24 dezembro 2008

Casa Pia: novos acontecimentos, antigas lembranças

Manda a prudência que não se deve ajuizar sobre aquilo que não se conhece na plenitude dos factos. Mas também manda o bom senso e o respeito pela opinião pública que esses factos sejam revelados, tornados públicos, a tempo de se poder ajuizar sobre as circunstâncias em que ocorreram. Quando esta última condição não é cumprida, todas as opiniões são possíveis e mesmo respeitáveis, ainda que rapidamente sejam desqualificadas como demagógicas e rapidamente esquecidas. Parece-me, aliás, que é este procedimento fortemente enraizado em Portugal que José Gil tão bem analisa no ensaio “Portugal, Hoje- o medo de existir” no qual o autor defende a ideia segundo a qual Portugal pode ser lido na sua história e na actualidade como o espaço da não inscrição.
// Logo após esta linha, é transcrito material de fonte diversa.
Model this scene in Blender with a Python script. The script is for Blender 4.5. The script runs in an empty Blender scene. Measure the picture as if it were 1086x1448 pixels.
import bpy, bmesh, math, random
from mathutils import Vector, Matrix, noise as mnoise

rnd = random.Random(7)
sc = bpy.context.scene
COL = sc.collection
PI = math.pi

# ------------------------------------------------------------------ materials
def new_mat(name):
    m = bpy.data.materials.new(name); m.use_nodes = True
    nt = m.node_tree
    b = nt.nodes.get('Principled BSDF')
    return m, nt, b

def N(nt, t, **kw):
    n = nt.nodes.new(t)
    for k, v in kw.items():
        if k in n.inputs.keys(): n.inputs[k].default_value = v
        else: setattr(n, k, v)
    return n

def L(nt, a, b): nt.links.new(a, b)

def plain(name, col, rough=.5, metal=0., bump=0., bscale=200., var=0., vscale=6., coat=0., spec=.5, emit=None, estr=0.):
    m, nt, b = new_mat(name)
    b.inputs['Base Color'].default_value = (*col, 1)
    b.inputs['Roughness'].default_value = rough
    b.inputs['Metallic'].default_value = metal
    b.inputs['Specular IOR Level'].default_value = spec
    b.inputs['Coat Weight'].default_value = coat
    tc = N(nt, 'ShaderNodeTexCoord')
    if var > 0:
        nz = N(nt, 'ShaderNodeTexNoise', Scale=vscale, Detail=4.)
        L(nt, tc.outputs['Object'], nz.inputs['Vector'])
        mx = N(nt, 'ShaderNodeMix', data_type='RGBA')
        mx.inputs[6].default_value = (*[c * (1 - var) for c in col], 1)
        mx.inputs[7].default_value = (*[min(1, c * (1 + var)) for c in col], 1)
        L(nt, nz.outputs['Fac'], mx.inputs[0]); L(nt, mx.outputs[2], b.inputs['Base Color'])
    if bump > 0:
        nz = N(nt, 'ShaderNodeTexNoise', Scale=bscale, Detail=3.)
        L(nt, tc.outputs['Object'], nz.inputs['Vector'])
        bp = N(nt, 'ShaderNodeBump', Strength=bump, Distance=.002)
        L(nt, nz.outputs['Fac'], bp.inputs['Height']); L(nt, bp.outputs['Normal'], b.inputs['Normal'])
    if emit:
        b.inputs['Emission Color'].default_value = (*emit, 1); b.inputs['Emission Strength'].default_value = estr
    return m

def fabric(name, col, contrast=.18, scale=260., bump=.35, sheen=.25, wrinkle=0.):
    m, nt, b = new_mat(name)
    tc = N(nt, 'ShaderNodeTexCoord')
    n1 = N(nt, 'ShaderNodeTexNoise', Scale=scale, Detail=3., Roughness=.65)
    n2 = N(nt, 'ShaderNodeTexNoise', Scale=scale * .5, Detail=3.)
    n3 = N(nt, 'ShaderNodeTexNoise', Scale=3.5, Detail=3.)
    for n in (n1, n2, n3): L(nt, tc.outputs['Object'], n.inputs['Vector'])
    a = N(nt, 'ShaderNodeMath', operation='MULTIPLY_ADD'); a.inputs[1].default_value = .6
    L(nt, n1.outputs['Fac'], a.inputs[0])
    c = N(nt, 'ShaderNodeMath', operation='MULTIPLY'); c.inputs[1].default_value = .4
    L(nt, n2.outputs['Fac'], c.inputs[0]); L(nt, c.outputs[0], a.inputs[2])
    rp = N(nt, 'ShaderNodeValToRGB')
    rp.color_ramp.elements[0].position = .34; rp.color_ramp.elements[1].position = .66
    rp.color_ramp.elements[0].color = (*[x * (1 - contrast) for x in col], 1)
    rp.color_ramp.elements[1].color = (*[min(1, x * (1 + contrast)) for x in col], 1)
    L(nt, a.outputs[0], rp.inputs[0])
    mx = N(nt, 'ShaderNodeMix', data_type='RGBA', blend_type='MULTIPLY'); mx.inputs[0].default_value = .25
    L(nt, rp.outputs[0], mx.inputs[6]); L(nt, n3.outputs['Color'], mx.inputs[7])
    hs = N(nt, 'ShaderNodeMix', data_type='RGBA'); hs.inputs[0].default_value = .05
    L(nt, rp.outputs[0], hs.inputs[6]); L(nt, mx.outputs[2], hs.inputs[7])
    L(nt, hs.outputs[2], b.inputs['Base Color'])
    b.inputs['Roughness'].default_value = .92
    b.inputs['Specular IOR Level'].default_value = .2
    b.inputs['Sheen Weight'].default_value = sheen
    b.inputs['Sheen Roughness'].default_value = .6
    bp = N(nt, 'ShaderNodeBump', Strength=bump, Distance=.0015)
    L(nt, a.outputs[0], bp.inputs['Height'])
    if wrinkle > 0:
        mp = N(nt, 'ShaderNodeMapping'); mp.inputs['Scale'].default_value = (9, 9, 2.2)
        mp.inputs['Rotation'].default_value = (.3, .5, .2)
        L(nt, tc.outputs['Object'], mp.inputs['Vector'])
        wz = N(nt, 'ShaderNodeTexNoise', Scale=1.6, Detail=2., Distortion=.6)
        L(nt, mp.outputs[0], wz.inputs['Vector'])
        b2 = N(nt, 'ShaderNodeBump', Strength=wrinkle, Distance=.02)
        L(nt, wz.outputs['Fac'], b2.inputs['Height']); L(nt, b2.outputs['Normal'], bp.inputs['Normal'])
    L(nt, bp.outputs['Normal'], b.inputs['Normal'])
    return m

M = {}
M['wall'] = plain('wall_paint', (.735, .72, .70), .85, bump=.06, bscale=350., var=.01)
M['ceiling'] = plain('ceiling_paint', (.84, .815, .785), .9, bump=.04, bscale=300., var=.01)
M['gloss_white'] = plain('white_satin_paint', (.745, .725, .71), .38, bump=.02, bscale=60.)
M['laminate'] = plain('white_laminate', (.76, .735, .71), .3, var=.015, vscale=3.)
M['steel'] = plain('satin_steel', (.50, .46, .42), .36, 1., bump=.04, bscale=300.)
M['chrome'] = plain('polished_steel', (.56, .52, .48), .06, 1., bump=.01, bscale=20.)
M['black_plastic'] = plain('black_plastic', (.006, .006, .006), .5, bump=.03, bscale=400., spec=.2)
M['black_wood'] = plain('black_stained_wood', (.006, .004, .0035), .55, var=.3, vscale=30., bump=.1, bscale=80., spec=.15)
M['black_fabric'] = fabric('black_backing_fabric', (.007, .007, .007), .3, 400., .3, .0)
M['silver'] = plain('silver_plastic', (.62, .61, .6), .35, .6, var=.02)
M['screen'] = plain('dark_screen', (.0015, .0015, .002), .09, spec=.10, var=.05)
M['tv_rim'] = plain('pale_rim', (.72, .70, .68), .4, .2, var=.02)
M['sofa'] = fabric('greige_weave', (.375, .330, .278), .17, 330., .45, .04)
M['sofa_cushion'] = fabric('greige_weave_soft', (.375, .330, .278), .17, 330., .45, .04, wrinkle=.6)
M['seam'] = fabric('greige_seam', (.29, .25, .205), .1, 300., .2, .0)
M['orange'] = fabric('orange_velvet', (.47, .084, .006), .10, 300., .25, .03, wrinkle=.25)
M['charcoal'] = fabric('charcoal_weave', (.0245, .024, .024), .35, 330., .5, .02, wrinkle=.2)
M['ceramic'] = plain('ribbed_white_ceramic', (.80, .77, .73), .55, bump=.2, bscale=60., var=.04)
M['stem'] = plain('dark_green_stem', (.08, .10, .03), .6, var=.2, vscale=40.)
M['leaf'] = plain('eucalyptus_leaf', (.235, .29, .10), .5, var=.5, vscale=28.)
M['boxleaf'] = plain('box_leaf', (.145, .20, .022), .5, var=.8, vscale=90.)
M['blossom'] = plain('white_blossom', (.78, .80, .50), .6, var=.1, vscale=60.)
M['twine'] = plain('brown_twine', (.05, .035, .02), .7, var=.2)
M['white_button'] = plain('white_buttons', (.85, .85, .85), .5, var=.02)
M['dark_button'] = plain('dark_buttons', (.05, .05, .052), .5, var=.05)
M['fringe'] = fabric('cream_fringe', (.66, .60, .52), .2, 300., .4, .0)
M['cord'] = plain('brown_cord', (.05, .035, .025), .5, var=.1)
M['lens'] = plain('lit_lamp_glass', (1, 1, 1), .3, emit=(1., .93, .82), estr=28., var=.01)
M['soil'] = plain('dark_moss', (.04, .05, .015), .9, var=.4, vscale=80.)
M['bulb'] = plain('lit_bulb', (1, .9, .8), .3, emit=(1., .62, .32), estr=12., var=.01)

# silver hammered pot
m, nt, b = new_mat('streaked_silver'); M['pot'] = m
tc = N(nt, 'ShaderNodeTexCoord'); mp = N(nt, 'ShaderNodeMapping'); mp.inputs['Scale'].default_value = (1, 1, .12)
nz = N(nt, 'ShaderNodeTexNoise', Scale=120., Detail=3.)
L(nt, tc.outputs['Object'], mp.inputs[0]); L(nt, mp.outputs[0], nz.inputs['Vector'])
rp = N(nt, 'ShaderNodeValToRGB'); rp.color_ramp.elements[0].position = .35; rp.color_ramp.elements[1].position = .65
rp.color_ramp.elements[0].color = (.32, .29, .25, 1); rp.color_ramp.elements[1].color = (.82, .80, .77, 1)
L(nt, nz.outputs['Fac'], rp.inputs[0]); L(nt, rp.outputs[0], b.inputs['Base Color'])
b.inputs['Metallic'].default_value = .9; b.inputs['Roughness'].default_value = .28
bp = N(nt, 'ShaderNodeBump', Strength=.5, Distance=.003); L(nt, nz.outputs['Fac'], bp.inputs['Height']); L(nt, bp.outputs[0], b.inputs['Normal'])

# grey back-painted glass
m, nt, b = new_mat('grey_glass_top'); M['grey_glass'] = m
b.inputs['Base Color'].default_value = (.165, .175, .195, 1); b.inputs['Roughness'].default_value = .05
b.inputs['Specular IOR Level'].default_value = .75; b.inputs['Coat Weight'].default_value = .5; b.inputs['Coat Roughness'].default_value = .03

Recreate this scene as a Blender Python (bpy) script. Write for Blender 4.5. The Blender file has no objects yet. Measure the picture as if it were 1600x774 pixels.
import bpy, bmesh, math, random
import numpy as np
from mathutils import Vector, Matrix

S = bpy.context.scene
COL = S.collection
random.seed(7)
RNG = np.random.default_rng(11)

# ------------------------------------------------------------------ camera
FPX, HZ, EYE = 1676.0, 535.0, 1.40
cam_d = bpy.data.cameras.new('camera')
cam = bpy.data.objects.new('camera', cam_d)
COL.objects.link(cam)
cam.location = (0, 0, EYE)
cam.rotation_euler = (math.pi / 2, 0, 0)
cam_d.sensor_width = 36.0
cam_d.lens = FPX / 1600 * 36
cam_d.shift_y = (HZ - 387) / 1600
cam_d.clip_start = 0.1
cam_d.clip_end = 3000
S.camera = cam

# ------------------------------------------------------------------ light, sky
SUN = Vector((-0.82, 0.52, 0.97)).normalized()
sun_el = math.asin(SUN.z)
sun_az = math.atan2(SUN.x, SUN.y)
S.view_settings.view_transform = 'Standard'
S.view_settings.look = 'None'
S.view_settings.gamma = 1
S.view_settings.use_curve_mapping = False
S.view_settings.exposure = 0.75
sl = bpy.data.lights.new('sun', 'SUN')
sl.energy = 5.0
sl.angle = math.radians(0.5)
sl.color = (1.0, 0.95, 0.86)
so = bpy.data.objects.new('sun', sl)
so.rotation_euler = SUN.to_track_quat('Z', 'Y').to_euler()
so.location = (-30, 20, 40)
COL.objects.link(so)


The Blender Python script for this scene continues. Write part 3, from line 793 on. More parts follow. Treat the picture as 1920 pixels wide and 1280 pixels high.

É certo que estas considerações podem ser de bom uso para a análise de múltiplos acontecimentos da história recente do nosso país. Por ora, vou utilizá-las para fazer um breve comentário sobre os últimos episódios ocorridos na Casa Pia. Sem grandes considerações prévias, recordo que no passado dia 12 de Dezembrofoi morto um jovem aluno do colégio Pina Manique. Ao que se sabe, morreu em consequência de agressões várias provocadas por um grupo de outros jovens que entraram no espaço de recreio daquele estabelecimento de ensino. Este acontecimento, para além de trágico, não mereceria grandes comentários, além de se lembrar que é necessária maior atenção ao crescimento visível da violência grave entre os jovens. O caso, no entanto, é que se passa numa instituição que está sobre uma pressão social extrema desde que veio a público que foram aí praticados muitos crimes de abuso sexual sobre menores, sem que até agora se conheça qualquer decisão da justiça sobre esse caso, seja porque envolve muitos arguidos, seja porque alguns deles pertencem às ditas elites profissionais e políticas. Por esta razão (e muitas outras haveria) esperei eu que a morte desse jovem pudesse ter tido outra atenção e, direi mesmo, outro respeito, quer dos media, quer do poder político. De facto, o que li e ouvi foram comentários e argumentos já estafados sobre “o caso da Casa Pia”. Ouvi também uma notícia que me deixou particularmente perplexo e, porque não dizê-lo, algo irritado: A notícia revelava que a Senhora Provedora mandou com toda a prontidão pôr em funcionamento um serviço de apoio psicológico, quer à família da vítima, quer aos alunos da instituição. É caso para perguntar, eu que sei pouco, se a Senhora Provedora não deveria ter dito o que se passou naquela tarde na instituição, como foi possível que uma agressão daquela gravidade tivesse acontecido? O mínimo que se podia esperar, aliás, era que a Senhora Provedora anunciasse medidas para prevenir a repetição de idênticos acontecimentos naquela instituição. O anúncio de apoio psicológico passou a ser moda em Portugal, como de resto noutros países, desde logo nos Estados Unidos da América, sempre que, em caso de catástrofe ou de acontecimentos de embaraço político, não se pode ou não se quer tomar outros tipo de decisões, ou, pior que isso, fazer das vítimas objecto de caridade pública para esconder responsabilidades e responsáveis por tragédias várias.